Perhaps the most visually arresting moment in the production is the scene of a Moscow engulfed in flames. A series of seven “glass” churches in a panorama of Moscow were also built by R.A. Reed, using a combination of custom, triangular aluminum extrusion, mirrored acrylic, clear vinyl, and an elaborate rigging system that juxtaposed the sections of the churches at deliberate angles.

“George is in what I call his transparent period,” says Reed, referring to scenic elements he has built for Tsypin in the past, including a production of the opera Peony Pavilion, and the MTV Video Awards held at the Met in 1999. Reed's scenic elements were sent in sea containers by truck from Portland to New York, then shipped to Europe, and on to Russia.

The panorama is seen through an opaque Gerriets projection screen, with the churches seen in a blazing fire created by Elaine McCarthy's projections and kinetic lighting and fire effects by Jim Ingalls. “It was a pretty daring thing to do,” admits Tsypin. “We have almost $1 million in scenery behind the cyc. But you see the panorama three times, in the fire scene, in Andrei's memory of the ballroom with a dream vision of Moscow, and at the end as the people are ready to face the future.”

Elemental Projections

For McCarthy, the projection design for War and Peace provided a unique international experience. “It was a little daunting making it all happen in a foreign country,” she says. “There were cultural as well as language barriers, but of course George was speaking Russian and translating for Jim and me.”

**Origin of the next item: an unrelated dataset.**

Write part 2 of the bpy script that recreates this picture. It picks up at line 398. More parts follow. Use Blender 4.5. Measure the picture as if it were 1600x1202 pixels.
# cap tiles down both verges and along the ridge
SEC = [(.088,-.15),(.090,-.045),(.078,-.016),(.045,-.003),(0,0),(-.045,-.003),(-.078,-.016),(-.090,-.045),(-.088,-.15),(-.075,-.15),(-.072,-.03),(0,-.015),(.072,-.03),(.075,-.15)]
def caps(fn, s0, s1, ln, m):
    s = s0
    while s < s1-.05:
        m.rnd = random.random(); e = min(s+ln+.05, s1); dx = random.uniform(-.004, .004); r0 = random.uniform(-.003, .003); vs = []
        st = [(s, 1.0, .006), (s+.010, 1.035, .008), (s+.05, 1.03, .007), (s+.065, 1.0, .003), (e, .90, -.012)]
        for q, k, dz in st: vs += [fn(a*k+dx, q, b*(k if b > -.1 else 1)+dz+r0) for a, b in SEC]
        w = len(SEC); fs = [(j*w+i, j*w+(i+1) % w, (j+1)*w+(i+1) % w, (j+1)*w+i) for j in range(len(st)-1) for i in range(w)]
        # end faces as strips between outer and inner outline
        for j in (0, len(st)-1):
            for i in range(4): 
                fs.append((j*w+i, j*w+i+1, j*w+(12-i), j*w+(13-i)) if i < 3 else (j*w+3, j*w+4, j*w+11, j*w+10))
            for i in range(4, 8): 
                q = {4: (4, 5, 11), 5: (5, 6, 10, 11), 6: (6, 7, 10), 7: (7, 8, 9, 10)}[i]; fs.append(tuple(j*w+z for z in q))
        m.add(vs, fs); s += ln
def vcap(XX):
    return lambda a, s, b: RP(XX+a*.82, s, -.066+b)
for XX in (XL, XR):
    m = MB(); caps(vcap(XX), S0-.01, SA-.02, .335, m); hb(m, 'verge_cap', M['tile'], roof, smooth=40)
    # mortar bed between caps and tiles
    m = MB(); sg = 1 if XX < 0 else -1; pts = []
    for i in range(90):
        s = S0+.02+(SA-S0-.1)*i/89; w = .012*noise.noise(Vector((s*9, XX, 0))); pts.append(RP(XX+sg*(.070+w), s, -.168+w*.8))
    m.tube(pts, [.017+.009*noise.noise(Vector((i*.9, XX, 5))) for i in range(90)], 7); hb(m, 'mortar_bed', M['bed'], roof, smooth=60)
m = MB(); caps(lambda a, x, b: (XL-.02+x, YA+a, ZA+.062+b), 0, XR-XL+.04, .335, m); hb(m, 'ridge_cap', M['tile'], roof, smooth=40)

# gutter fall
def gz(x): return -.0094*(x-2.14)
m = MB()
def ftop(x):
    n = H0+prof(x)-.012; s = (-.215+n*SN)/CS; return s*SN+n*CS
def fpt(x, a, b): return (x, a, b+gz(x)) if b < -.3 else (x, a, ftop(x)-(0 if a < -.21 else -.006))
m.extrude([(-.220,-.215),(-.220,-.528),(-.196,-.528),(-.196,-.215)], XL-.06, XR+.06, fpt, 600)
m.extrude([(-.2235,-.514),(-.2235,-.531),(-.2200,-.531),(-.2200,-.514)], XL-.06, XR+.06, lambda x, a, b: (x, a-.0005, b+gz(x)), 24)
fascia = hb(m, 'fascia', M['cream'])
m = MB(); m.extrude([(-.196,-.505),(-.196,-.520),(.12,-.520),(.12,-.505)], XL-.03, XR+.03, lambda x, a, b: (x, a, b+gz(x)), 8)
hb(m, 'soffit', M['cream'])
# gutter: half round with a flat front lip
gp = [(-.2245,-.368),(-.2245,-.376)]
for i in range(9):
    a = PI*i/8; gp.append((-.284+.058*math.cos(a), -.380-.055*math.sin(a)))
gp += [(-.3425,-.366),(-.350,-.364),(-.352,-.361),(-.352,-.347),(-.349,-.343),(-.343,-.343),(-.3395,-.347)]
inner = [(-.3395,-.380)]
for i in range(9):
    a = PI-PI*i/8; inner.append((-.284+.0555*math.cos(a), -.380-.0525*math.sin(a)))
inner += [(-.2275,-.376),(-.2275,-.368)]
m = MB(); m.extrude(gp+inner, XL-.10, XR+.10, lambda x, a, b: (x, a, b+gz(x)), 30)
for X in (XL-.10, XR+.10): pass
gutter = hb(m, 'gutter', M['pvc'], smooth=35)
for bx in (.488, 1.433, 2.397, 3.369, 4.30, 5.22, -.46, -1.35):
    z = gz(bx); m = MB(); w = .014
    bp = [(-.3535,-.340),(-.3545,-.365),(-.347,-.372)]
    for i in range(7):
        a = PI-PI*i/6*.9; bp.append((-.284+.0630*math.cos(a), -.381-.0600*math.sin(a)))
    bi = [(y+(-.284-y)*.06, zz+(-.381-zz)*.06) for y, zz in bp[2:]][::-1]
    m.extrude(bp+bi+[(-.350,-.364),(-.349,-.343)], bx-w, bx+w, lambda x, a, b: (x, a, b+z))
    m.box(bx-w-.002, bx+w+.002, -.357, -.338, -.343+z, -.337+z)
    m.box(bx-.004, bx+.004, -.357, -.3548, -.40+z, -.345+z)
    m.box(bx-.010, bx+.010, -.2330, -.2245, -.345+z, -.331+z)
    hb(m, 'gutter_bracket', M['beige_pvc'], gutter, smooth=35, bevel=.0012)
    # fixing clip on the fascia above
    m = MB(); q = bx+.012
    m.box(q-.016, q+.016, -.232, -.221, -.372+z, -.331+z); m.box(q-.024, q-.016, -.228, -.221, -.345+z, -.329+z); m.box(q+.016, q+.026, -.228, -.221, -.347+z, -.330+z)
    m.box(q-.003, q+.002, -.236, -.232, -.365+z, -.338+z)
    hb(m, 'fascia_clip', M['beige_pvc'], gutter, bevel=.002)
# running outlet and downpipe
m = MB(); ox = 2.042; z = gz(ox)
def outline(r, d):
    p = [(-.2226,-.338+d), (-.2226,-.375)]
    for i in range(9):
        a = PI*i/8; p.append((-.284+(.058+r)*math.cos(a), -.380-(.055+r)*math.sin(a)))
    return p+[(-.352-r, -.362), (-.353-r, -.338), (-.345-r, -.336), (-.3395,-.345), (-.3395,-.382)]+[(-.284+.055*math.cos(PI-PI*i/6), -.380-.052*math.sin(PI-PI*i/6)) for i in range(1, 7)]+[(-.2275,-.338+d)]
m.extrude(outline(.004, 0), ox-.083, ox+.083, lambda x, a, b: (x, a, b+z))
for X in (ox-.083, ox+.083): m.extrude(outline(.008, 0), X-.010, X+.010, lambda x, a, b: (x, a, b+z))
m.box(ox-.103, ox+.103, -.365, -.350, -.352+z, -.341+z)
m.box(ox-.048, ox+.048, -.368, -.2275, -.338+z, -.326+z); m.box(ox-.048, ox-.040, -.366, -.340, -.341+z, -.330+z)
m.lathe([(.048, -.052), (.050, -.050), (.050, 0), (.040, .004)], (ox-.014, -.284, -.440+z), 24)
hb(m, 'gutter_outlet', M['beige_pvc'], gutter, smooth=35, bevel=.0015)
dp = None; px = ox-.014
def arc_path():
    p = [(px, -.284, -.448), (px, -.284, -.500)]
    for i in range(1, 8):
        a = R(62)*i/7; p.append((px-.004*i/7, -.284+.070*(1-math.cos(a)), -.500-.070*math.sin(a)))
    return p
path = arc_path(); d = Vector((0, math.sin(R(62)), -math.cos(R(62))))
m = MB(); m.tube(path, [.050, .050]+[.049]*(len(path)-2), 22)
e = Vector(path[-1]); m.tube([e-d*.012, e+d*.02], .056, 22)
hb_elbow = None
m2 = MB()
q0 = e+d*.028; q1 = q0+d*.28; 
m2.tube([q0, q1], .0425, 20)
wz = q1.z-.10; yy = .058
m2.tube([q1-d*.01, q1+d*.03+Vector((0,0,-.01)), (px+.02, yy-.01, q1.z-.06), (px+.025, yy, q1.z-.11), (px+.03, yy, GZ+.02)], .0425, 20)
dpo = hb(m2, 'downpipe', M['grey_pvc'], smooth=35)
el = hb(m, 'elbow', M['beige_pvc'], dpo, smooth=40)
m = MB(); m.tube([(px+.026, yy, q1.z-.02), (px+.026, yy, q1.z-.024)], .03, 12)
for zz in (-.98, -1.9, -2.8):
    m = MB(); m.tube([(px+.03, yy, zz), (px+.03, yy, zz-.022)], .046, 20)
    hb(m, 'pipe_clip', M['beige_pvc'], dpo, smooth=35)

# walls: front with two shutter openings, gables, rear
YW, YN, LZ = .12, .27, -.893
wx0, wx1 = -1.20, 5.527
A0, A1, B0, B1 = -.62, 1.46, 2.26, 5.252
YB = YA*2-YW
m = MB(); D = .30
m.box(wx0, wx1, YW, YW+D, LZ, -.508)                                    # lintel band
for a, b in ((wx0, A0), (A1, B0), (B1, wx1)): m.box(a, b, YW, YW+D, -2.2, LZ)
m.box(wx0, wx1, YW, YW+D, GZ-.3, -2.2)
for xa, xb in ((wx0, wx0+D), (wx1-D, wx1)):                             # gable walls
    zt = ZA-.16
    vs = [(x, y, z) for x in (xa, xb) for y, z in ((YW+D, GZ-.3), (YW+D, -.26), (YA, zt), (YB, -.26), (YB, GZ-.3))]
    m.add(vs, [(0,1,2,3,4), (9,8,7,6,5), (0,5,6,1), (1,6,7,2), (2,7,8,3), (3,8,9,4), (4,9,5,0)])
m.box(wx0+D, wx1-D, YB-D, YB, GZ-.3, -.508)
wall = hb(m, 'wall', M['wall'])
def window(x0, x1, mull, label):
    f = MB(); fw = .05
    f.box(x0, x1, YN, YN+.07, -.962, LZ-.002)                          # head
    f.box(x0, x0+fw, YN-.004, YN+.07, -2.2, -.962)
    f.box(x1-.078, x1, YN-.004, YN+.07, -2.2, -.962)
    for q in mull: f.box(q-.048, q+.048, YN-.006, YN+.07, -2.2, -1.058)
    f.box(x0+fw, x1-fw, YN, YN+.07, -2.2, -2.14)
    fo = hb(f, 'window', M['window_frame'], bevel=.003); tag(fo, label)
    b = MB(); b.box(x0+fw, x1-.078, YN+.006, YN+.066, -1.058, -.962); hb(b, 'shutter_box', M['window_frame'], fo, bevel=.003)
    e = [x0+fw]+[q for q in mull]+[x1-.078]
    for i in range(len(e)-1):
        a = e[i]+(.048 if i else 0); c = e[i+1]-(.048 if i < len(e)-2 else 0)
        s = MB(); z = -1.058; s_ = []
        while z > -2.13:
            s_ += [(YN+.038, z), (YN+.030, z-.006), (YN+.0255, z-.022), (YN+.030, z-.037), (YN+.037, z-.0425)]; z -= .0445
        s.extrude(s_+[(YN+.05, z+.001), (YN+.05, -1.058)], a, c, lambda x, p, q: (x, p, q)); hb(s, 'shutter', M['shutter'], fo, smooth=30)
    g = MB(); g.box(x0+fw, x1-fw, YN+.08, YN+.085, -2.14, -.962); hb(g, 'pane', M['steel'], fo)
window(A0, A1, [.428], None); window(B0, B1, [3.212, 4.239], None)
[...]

Due to the travel schedules of her collaborators, McCarthy found herself making virtual presentations of her designs via the Internet. “It was a surprise to people once they saw them onstage,” she says. “The director said, ‘Whoa, is this really 120' wide? You won't see the actors.’” In fact, as a filmmaker Konchalovsky wanted the quality of film in the projected images. “I added more texture,” says McCarthy, “to make it more theatrical.”

Photo: Beth Bergman ©2002

The projections are used throughout most of the second act, except in Andrei's death scene. “It was more poetic at that moment with just the lighting and the glass columns from Act I that fly back in,” says McCarthy, who used four 6K PANI projectors with PIGI simple scrolls for a single layer of film. The projectors are used as two dissolve pairs, with each image on two screens with a slight overlap in the center. The images have their own cues to speed up, slow down, or run in the opposite direction. At times, both pairs of projectors are used together, but at different speeds, to create foreground and background as well as a sense of depth and dimension.

And what are the images? “A lot of clouds, as well as smoke and fire,” says McCarthy, who used a collage of sources to make up the Russian sky. “The cloud shapes are realistic to a degree, yet also very theatrical,” she explains. “The sky in St. Petersburg is different, like a frigid Russian sky. I wish I had gone there earlier to take pictures, but in the end we weren't too far off the mark. It seems like the sky goes on forever over the set, which represents the apex of the world.”

In the fire scene, McCarthy added texture to the lighting and fire effects, with the two pairs of projectors used together yet scrolling in opposite directions, with the images spiraling toward the center. “Photorealistic fire didn't make sense,” she says. “The idea was to create a strange, disorienting feeling to echo what was happening onstage, with the turntable spinning. It's about the confusion and craziness of war and the absurdity of it all.”

Ingalls' lighting also added texture to the production, as well as helping to set the scene for each of the various locales: the ballrooms, drawing rooms, and battlefields of the opera. “Jim used our standard house rig with a lot of large sources added,” notes Wayne Chouinard, resident lighting designer at the Met. These include seven Juliat 2.5k HMI profile spots hung on the overhead bridges, three 4k Arri fresnels with Lichtechnik color scrollers, eight Mole Richardson 5k fresnels with Wybron color scrollers, 12 Strand 5k fresnels, and many Strand 2k fresnels, in addition to the ETC Source Fours in the house rig. A fifth Pani projector was used front-of-house for snow effects.

The color palette ranged from a cool family of blue and color-correction filters (Lee 200/double ctb; Lee 079/just blue; Lee 132/medium blue; Lee 197/Alice blue; Lee 201/full ct blue; Lee 236/HMI to tungsten; and Lee 237/CID to tungsten) as well as a fiery family of hot hues (Lee 179/chrome orange; Lee 152/pale gold; Lee 147/apricot; Lee 105/orange; Lee 104/deep amber; and Lee 164/flame red).

“This is one of our biggest productions in terms of lighting,” says Chouinard, who indicates that there were 12 Entertainment Technology IPS dimmers built into the domed floor of the set, as well as five Lycian 1290LXT followspots used from front-of-house. With almost 5,000 costumes designed by Tatiana Noginova, costume designer for the Mariinsky Theatre (home to the Kirov ballet and opera companies), the production is no slacker in terms of costumes either.

“It has been like a work in progress,” says Tsypin. “The fire scene gets better and better every time. It was the best at the Met so far. There was more distance so Jim could get the lighting to really work well.” Tsypin also points out that in Russian “peace” and “world” are the same word, so perhaps Tolstoy was writing about war and the world. In any case, with its scenario of lost love and great wars, the opera tells a story that is at times very intimate, while also offering a rather monumental view of Russian history.